The players should think "I want to go in there because there's some awesome loot." As opposed to "I want to go in there because it's D&D night and that's what we do on D&D night."
 

Personally, I think that most of 4E's problems with magic items stem from an overreaction to how important they were in previous editions.

One of the design goals for 4E (IIRC) was to ensure that most of a character's abilities stemmed not from his magic items, but from himself: his class, his race, his feats, and so on.

I agree but I think that goal was driven also with an eye on MMORGs. In WoW it has become absurd: your character is your gear and your base stats almost irrelevant. That's mostly an issue with how they did expansions, of course. I haven't read much of the 4e designer's notes but to be honest, an undercurrent to 4E seems to me to be: "Hey we tried a MMORG with pre-4E rules, it didn't work so well. Let's rework D&D so it would play better on a MMORG."

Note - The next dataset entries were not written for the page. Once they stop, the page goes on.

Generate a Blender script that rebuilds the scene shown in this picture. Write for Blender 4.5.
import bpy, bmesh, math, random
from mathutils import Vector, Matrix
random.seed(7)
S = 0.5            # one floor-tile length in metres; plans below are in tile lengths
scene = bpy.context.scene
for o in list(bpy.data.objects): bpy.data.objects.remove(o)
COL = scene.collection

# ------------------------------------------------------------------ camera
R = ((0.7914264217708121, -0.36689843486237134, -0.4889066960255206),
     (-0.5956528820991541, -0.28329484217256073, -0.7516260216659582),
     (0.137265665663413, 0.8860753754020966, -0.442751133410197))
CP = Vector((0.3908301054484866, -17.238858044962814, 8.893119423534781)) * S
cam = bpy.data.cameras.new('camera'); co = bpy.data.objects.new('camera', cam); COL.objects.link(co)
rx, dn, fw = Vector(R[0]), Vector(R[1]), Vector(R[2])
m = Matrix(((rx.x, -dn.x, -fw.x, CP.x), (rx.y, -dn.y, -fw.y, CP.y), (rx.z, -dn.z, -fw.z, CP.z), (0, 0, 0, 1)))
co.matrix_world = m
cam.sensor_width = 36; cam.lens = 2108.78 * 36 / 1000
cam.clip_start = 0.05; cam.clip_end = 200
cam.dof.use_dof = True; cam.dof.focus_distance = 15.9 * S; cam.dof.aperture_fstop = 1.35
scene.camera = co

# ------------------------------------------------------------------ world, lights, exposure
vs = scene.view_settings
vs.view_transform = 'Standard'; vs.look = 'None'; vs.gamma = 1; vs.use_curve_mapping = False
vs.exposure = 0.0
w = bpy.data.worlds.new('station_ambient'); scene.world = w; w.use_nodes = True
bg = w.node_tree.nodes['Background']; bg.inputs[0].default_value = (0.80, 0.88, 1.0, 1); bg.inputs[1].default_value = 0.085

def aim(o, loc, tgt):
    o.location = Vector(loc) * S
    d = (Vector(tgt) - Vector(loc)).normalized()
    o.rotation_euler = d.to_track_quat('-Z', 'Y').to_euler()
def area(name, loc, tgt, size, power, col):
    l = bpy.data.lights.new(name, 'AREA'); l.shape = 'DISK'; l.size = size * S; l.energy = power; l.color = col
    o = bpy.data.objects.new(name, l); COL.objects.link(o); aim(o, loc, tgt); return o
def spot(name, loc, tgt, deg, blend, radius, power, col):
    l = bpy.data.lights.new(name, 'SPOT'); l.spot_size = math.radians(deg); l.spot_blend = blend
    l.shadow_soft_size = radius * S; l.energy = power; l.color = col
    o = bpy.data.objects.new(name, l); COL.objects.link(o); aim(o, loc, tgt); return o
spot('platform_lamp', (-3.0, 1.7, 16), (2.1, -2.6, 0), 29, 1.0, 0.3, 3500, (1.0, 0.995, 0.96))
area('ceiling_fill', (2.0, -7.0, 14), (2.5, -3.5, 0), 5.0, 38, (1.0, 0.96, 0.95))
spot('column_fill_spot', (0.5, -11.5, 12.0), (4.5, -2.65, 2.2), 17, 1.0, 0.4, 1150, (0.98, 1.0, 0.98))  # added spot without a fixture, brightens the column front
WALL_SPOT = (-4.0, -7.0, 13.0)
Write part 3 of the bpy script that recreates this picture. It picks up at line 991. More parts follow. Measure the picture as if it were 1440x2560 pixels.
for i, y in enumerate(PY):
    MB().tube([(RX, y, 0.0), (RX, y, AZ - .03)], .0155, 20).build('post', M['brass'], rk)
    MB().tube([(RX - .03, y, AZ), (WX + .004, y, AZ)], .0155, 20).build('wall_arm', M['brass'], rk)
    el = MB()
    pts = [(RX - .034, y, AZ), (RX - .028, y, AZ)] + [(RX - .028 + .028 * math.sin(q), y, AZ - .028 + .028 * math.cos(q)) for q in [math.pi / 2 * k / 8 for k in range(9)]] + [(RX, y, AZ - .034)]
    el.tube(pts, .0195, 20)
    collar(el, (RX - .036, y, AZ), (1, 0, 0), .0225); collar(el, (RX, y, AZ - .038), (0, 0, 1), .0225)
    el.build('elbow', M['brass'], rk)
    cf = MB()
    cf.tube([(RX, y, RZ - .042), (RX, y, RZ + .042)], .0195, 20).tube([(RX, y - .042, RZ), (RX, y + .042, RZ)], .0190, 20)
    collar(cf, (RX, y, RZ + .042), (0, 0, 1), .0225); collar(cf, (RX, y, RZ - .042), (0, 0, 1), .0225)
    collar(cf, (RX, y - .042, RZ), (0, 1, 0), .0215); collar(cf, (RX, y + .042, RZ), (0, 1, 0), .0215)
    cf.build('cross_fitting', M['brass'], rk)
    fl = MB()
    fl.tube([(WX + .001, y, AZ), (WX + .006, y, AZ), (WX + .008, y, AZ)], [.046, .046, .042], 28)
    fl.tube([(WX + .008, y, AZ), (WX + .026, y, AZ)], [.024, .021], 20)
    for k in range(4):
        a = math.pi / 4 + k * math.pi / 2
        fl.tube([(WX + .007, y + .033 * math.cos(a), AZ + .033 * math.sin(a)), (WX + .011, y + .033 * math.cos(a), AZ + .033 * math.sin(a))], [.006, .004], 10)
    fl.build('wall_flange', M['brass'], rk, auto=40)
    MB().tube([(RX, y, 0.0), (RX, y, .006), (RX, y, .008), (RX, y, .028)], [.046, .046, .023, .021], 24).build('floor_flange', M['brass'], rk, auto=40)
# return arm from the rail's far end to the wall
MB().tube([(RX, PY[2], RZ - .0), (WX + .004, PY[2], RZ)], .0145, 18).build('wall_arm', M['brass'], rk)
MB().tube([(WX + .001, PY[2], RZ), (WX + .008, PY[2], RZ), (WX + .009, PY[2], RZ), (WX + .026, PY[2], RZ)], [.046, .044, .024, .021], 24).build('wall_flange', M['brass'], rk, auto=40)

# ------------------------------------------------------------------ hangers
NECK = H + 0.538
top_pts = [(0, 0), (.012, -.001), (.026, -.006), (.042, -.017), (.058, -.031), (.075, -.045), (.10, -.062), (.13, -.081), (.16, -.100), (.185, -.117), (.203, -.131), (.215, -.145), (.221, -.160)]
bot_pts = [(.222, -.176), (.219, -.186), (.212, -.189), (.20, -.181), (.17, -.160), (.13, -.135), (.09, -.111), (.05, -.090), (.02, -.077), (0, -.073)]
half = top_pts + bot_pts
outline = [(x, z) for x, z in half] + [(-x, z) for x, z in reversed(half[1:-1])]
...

And for the record, I like 4E and don't actually mind an eye on MMORGs as a design goal.

As a general principle I do prefer the character is defined more by instrinsics than his gear. But I don't think 4E (or any system prevents that). Over multiple editions, my group has tended to oscillate between having lots of small incremental stuff out there versus rarer but more powerful items.

Aesthetically, I prefer the later. It tends to fit what you see in myths, books and movies but aside from that, it just has more punch. You care more about that one super useful item than about the six +1 items you have. Consider King Arthur: he had a cool sword and a cool scabbard. That's it.

In our current 4E campaign, the players have a little middling stuff but the items that count are items that are many levels higher than normal play. These items, however, do wear out with use. This concept is built into the core setting in this case but its fun to put an "excaliber" in people's hands and let them experience some real power, however transient. It also brings out the "oh wow" factor when they get find some treasure.